**Challenge:** Include in the output exactly the lines from the opening of the data through the line containing "sp = N('ShaderNodeSeparateXYZ');", and nothing more.

**Information shown:**
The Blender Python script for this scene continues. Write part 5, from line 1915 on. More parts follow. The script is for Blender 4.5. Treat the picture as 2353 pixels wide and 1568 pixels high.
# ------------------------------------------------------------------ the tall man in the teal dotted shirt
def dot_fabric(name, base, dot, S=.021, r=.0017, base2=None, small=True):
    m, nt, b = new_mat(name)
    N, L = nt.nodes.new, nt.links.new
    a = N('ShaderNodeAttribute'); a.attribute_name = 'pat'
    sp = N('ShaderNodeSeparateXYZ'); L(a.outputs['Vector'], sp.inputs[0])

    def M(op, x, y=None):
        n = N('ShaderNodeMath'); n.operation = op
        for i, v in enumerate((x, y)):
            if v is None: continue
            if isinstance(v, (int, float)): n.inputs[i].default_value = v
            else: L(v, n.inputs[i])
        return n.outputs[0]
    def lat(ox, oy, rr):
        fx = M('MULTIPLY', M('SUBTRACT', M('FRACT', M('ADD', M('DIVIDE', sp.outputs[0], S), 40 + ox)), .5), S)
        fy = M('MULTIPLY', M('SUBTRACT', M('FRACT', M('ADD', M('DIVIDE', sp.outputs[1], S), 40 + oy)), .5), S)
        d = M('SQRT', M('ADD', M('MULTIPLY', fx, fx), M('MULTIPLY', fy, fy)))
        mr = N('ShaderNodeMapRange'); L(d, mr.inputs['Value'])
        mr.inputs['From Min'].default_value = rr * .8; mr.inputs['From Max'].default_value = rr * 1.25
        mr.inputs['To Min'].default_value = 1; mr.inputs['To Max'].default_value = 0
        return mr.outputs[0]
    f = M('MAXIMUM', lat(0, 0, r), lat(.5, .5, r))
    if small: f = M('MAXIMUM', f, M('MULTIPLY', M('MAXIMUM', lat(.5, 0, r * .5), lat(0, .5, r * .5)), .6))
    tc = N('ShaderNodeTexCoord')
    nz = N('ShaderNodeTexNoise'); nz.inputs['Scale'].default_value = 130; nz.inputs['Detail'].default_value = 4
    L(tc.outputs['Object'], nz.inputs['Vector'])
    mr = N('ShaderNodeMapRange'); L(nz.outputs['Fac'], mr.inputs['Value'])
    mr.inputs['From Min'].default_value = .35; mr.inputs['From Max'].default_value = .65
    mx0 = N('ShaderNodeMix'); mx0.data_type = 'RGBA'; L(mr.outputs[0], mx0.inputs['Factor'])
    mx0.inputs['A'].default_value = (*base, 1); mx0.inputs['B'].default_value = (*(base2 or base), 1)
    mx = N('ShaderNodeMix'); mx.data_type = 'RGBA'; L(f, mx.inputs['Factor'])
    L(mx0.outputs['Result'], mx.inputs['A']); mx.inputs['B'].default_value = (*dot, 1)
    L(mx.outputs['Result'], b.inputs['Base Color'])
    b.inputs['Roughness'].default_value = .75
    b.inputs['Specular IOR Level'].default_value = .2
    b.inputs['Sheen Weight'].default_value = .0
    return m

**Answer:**
The Blender Python script for this scene continues. Write part 5, from line 1915 on. More parts follow. The script is for Blender 4.5. Treat the picture as 2353 pixels wide and 1568 pixels high.
# ------------------------------------------------------------------ the tall man in the teal dotted shirt
def dot_fabric(name, base, dot, S=.021, r=.0017, base2=None, small=True):
    m, nt, b = new_mat(name)
    N, L = nt.nodes.new, nt.links.new
    a = N('ShaderNodeAttribute'); a.attribute_name = 'pat'
    sp = N('ShaderNodeSeparateXYZ'); L(a.outputs['Vector'], sp.inputs[0])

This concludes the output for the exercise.